In a sign of the Iraq war's strain on the U.S. military, the Army is planning to send into combat thousands of soldiers whose normal job is to play the role of the "enemy" at training ranges in California and Louisiana, defense officials said Tuesday.  

The Pentagon also is considering adding yet another National Guard (search) brigade, the 155th Separate Armored Brigade from Mississippi, to the mix of active-duty and reserve units designated for the next rotation of ground forces into Iraq this year and in early 2005, other Army officials said.

With nearly every other major combat unit either committed to or just returned from Iraq or Afghanistan, the Army is planning to call on two battalions and one engineer company — about 2,500 soldiers — from the 11th Armored Cavalry Regiment (search), which serves as a professional enemy force in training other units at the National Training Center (search) at Fort Irwin, Calif.
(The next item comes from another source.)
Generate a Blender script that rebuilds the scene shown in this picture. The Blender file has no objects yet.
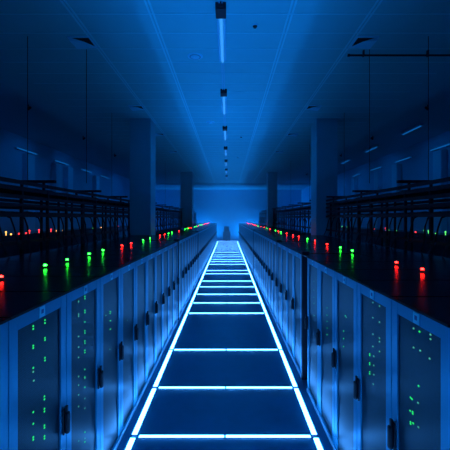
import bpy, bmesh, math, random
from mathutils import Vector, Matrix
random.seed(7)
SC = bpy.context.scene
COL = SC.collection
H = 2.6            # camera height
CEIL = 6.0
F = 350.0          # focal length in pixels of a 450 px frame
VX, VY = 228.0, 218.0

# ------------------------------------------------------------------ materials
def mat(name, base, rough=0.5, metal=0.0, noise=0.0, nscale=40.0, bump=0.0, spec=0.5, aniso=0.0):
    m = bpy.data.materials.new(name); m.use_nodes = True
    nt = m.node_tree; b = nt.nodes['Principled BSDF']
    b.inputs['Base Color'].default_value = (*base, 1)
    b.inputs['Roughness'].default_value = rough
    b.inputs['Metallic'].default_value = metal
    b.inputs['Specular IOR Level'].default_value = spec
    if noise or bump:
        tc = nt.nodes.new('ShaderNodeTexCoord')
        n = nt.nodes.new('ShaderNodeTexNoise'); n.inputs['Scale'].default_value = nscale
        n.inputs['Detail'].default_value = 3
        nt.links.new(tc.outputs['Object'], n.inputs['Vector'])
        if noise:
            r = nt.nodes.new('ShaderNodeValToRGB')
            r.color_ramp.elements[0].color = (*[c*(1-noise) for c in base], 1)
            r.color_ramp.elements[1].color = (*[min(1, c*(1+noise)) for c in base], 1)
            nt.links.new(n.outputs['Fac'], r.inputs['Fac'])
            nt.links.new(r.outputs['Color'], b.inputs['Base Color'])
        if bump:
            bp = nt.nodes.new('ShaderNodeBump'); bp.inputs['Strength'].default_value = bump
            bp.inputs['Distance'].default_value = 0.002
            nt.links.new(n.outputs['Fac'], bp.inputs['Height'])
            nt.links.new(bp.outputs['Normal'], b.inputs['Normal'])
    return m

def emit(name, col, strength=1.0, vary=False):
    m = bpy.data.materials.new(name); m.use_nodes = True
    nt = m.node_tree; b = nt.nodes['Principled BSDF']
    b.inputs['Base Color'].default_value = (0.02, 0.02, 0.02, 1)
    b.inputs['Emission Color'].default_value = (*col, 1)
    b.inputs['Emission Strength'].default_value = strength
    return m

M = {}
M['ceiling'] = mat('ceiling_panel', (0.06, 0.60, 0.68), 0.7, noise=0.05, nscale=3)
M['ceil_joint'] = mat('ceiling_joint', (0.10, 0.80, 0.90), 0.6)
M['bulkhead'] = mat('bulkhead_paint', (0.06, 0.58, 0.68), 0.8, noise=0.04, nscale=2)
M['wall'] = mat('wall_paint', (0.08, 0.62, 0.80), 0.6, noise=0.08, nscale=1.5)
M['column'] = mat('column_paint', (0.04, 0.50, 0.62), 0.3, noise=0.05, nscale=4)
M['floor'] = mat('floor_tile', (0.015, 0.42, 0.60), 0.28, noise=0.12, nscale=6)
M['border'] = mat('floor_border', (0.02, 0.30, 0.48), 0.35)
M['joint'] = mat('floor_joint', (0.01, 0.03, 0.06), 0.5)
M['frame'] = mat('cabinet_frame_paint', (0.015, 0.36, 0.52), 0.30, metal=0.4, noise=0.06, nscale=25)
M['frame'].node_tree.nodes['Principled BSDF'].inputs['Specular Tint'].default_value = (0.1, 0.85, 1, 1)
M['body'] = mat('cabinet_side_paint', (0.015, 0.03, 0.06), 0.5)
M['rail'] = mat('bottom_rail_steel', (0.35, 0.75, 0.9), 0.3, metal=0.4)
M['plinth'] = mat('plinth_black', (0.01, 0.02, 0.035), 0.5)
M['roof'] = mat('cabinet_roof_gloss', (0.006, 0.009, 0.014), 0.22, noise=0.3, nscale=12)
M['edge'] = mat('roof_edge_black', (0.004, 0.006, 0.009), 0.6, spec=0.2)
M['handle'] = mat('handle_black', (0.008, 0.012, 0.02), 0.4)
M['plate'] = mat('name_plate', (0.12, 0.9, 1.0), 0.4)
M['tag'] = mat('plate_print', (0.05, 0.18, 0.4), 0.5)
M['black'] = mat('black_steel', (0.008, 0.013, 0.022), 0.55, noise=0.2)
M['cable'] = mat('dark_cable', (0.006, 0.01, 0.018), 0.6, noise=0.3)
M['white_metal'] = mat('lamp_housing', (0.06, 0.6, 0.8), 0.4)
M['vent'] = mat('vent_metal', (0.08, 0.75, 0.95), 0.5)
M['dark'] = mat('vent_shade', (0.004, 0.006, 0.01), 0.9)
M['pillar_dark'] = mat('far_unit_paint', (0.03, 0.08, 0.14), 0.6)
STRIP = (1.1, 5.2, 16.0)
M['strip'] = emit('floor_light_strip', STRIP, 1.0)
M['tube'] = emit('ceiling_tube', (0.04, 0.34, 0.95), 1.0)
M['tube_side'] = emit('side_tube', (0.003, 0.11, 0.38), 1.0)
M['green'] = emit('green_lamp', (0.5, 30, 0.9), 1.0)
M['red'] = emit('red_lamp', (34, 0.35, 0.25), 1.0)
M['led'] = emit('green_indicator', (0.02, 0.85, 0.16), 1.0)
M['led_dim'] = emit('pale_indicator', (0.06, 0.4, 0.26), 1.0)
M['amber'] = emit('amber_lamp', (3.0, 1.4, 0.3), 1.0)
M['dimred'] = emit('small_red_lamp', (3.0, 0.12, 0.12), 1.0)
M['dimgreen'] = emit('small_green_lamp', (0.2, 1.6, 0.3), 1.0)

# perforated door sheet: dark holes in a tinted sheet
def perforated():
    m = bpy.data.materials.new('perforated_sheet'); m.use_nodes = True
    nt = m.node_tree; b = nt.nodes['Principled BSDF']
    tc = nt.nodes.new('ShaderNodeTexCoord')
    mp = nt.nodes.new('ShaderNodeMapping'); mp.inputs['Scale'].default_value = (70, 70, 70)
    v = nt.nodes.new('ShaderNodeTexVoronoi'); v.inputs['Scale'].default_value = 1.0
    v.inputs['Randomness'].default_value = 0.25
    r = nt.nodes.new('ShaderNodeValToRGB')
    r.color_ramp.elements[0].position = 0.30; r.color_ramp.elements[0].color = (0.002, 0.014, 0.022, 1)
    r.color_ramp.elements[1].position = 0.45; r.color_ramp.elements[1].color = (0.003, 0.04, 0.06, 1)
    nt.links.new(tc.outputs['Object'], mp.inputs['Vector'])
    nt.links.new(mp.outputs['Vector'], v.inputs['Vector'])
    nt.links.new(v.outputs['Distance'], r.inputs['Fac'])
    nt.links.new(r.outputs['Color'], b.inputs['Base Color'])
    b.inputs['Roughness'].default_value = 0.31
    b.inputs['Specular IOR Level'].default_value = 0.35
    b.inputs['Metallic'].default_value = 0.2
    b.inputs['Specular Tint'].default_value = (0.12, 0.9, 1, 1)
    return m
M['mesh'] = perforated()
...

The regiment last saw combat in the Vietnam War.

The Army boasts of the "tough and uncompromising standards" of the 11th Armored Cavalry, which it says makes it the premier maneuver unit in the Army and "the yardstick against which the rest of the Army measures itself."

Similarly, the 1st Battalion of the 509th Infantry (search), which acts as the Opfor, or opposition force, for light infantry and special operations training at Fort Polk, La., is being called to Iraq, according to two Army officials who discussed the matter on condition of anonymity.

The 509th Infantry has not seen combat since World War II, although five members of the unit served as "pathfinders," or advance scouts, during the 1991 Gulf War (search); two were killed and one was taken prisoner.

Both the National Training Center and Fort Polk's Joint Readiness Training Center will remain open, the officials said, with National Guard soldiers expected to fill in for the units going to Iraq.

The Navy said Tuesday that it is sending a second aircraft carrier, the USS John C. Stennis, into the western Pacific, apparently to compensate in part for the planned deployment to Iraq this summer of an Army combat brigade based in South Korea.

The Stennis, which left its San Diego home port Monday, will participate in an exercise off Alaska in June and then join the USS Kitty Hawk, which is permanently based in Japan, in the western Pacific.

The next U.S. troop rotation in Iraq will kick off this summer, not long after the June 30 turnover of partial political control to an interim Iraqi government and a coinciding change in the U.S. military command structure in Iraq.

Lt. Gen. Ricardo Sanchez (search), who has been the top commander in Iraq since May 2003, is to be replaced this summer by a four-star general, most likely Gen. George W. Casey, officials said.

The move is part of a restructuring of the U.S. military command in Iraq. The idea is to have a four-star there to focus on the bigger picture, including working with U.S. and Iraqi political authorities, while a lieutenant general handles the day-to-day command of combat.

Although the Abu Ghraib prisoner abuse (search) scandal happened on his watch, Sanchez's departure is not related in any way, said Larry Di Rita, chief spokesman for Defense Secretary Donald H. Rumsfeld. Any suggestions to the contrary, he said, are "just wrong." Sanchez has testified to Congress that he was not aware of the abuse until it was reported to him in January.

Brig. Gen. Mark Kimmitt, spokesman for the U.S. military in Baghdad, told reporters Tuesday that Sanchez's 5th Corps headquarters, of which he is the commander, left Iraq in February.

"We have always expected Gen. Sanchez to depart some time after the transfer of sovereignty," Kimmitt said. "My personal expectation was, like me, he would be departing in the July time period." He added that he had heard nothing official from the Army on the timing.

Casey would be an unusual choice for the top military post in Iraq, in part because he has served for less than a year in his present position as vice chief of staff, the No. 2 staff job in the Army.

In his 33-year Army career, Casey has never served in combat. During the final years of the Vietnam War he served with the 509th Infantry, based in Germany and later in Italy, and during the 1991 Gulf War he was in the Pentagon as special assistant to the Army chief of staff.

Prior to becoming the Army's vice chief of staff last October, Casey served as director of the Joint Staff.

Di Rita said no final decisions had been made on who will replace Sanchez and what job Sanchez might have next.

President Bush praised Sanchez during an appearance before reporters in the Oval Office. "Rick Sanchez has done a fabulous job," he said as he met with a group of Iraqis. "He's been there for a long time. His service has been exemplary."